B) Aziende pubbliche negative:
- Acer che non riesce a dare risposta alle tante emergenze sulla casa delle famiglie bisognose, e perde soldi
- Asp che sono coinvolte in un welfare che consuma più risorse rispetto a quelle che eroga, e vivono una profonda crisi di identità.
-Cineteca che, pur essendo un unicum nazionale, non decolla
Sono tutte e sei aziende pubbliche, secondo la definizione prima data, non sono differenziate da problemi di mercato, analoghe aziende in altri territori vanno male se le nostre vanno bene o viceversa, non sono governate da una parte da fenomeni o da altra parte da imbecilli.
Qual'è allora la differenza?
Azzardo una ipotesi, azzardo per modo di dire, di quello che dirò sono certissimo La differenza sostanziale tra le aziende virtuose e quelle no è sinteticamente una sola: quelle virtuose, pur essendo pubbliche hanno modalità e regole di gestione privatistica, tesa cioè al raggiungimento degli obbiettivi fissati dal pubblico stesso senza se e senza ma, quelle che vanno male hanno una gestione che segue le regole pubblicistiche anche nella gestione, che mira alla cosiddetta efficienza burocratica senza avere alcun fine di efficacia nei risultati.

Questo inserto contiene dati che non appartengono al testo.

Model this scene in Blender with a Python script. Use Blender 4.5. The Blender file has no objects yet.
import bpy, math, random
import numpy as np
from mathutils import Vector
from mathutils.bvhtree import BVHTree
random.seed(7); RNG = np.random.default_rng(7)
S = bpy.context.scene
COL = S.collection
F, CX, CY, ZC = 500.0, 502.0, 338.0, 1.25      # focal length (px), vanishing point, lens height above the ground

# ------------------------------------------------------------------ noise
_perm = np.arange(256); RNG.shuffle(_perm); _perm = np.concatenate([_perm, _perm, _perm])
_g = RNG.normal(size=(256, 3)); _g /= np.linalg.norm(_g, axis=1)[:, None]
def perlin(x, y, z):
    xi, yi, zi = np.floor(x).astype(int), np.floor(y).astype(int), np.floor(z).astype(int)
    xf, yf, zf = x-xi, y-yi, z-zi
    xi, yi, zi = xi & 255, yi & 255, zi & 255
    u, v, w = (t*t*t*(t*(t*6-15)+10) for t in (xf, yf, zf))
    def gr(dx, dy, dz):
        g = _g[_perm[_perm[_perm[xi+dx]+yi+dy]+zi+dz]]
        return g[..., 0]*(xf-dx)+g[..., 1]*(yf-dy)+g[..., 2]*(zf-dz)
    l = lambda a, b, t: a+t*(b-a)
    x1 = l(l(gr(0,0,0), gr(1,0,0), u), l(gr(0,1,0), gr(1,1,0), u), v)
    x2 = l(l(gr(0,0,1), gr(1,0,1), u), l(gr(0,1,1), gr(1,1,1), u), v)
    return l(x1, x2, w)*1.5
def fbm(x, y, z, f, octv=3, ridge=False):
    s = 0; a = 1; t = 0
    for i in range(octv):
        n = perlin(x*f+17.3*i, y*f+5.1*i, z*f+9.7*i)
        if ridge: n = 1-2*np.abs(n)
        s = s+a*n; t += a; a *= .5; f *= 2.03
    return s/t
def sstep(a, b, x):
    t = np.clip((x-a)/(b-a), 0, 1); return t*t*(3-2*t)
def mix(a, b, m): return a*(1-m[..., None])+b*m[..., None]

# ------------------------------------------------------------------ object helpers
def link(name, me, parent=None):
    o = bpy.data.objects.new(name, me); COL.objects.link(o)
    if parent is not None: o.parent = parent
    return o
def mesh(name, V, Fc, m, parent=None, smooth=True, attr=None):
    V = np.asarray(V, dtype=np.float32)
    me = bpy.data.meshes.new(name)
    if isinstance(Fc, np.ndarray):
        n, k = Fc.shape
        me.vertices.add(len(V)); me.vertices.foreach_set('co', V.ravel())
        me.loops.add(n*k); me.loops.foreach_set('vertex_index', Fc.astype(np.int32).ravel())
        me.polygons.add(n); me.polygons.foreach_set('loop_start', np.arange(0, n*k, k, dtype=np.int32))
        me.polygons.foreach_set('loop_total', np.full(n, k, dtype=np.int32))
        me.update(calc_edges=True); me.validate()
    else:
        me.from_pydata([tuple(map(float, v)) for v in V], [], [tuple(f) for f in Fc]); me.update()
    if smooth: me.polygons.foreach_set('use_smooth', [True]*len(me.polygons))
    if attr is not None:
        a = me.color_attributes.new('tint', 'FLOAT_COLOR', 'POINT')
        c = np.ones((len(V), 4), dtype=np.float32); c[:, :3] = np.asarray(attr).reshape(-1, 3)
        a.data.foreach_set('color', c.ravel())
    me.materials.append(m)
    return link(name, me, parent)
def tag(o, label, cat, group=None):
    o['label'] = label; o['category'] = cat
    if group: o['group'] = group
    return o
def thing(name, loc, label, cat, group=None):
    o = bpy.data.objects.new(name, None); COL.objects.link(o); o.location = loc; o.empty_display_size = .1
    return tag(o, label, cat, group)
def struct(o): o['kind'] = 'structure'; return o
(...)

Si potrebbero scrivere fiumi di parole per illustrare il concetto, io ho usato parole semplici e comprensibili. Ma se è così, come mai non si adottano per tutte le aziende pubbliche le stesse regole di gestione? Purtroppo, cari colleghi, la risposta è semplice: è la politica che decide, siamo noi che dovremmo dare una soluzione a questi problemi e non ne siamo capaci. Le aziende virtuose, seguono solo regole per il raggiungimento di interessi collettivi le aziende non virtuose seguono le seghe mentali e burocratiche che il pubblico si inventa.
Un solo esempio per tutte esempio: la terza riforma delle ASP che la Regione ha inventato, che riuscirà a raggiungere attraverso una demenziale burocrazia, un obbiettivo eccezionale: fare andare peggio un settore, il welfare, che già va male. Il fatto che vada male è indiscutibile: ogni 100 euro incassati dal pubblico attraverso le tasse riscosse dai cittadini, vengono consumate dalla burocrazia 60 euro, solo 40 euro vanno in servizi raggiungendo più o meno un cittadino bisognoso su otto. Chi si lamenta? Lo dovrebbero fare i poveracci! Ma, senza una vera rappresentanza (la sinistra vaga tra ideologie vetero-marxiste, un riformismo vuoto e banalità varie) i poveracci non contano niente, peggio per loro".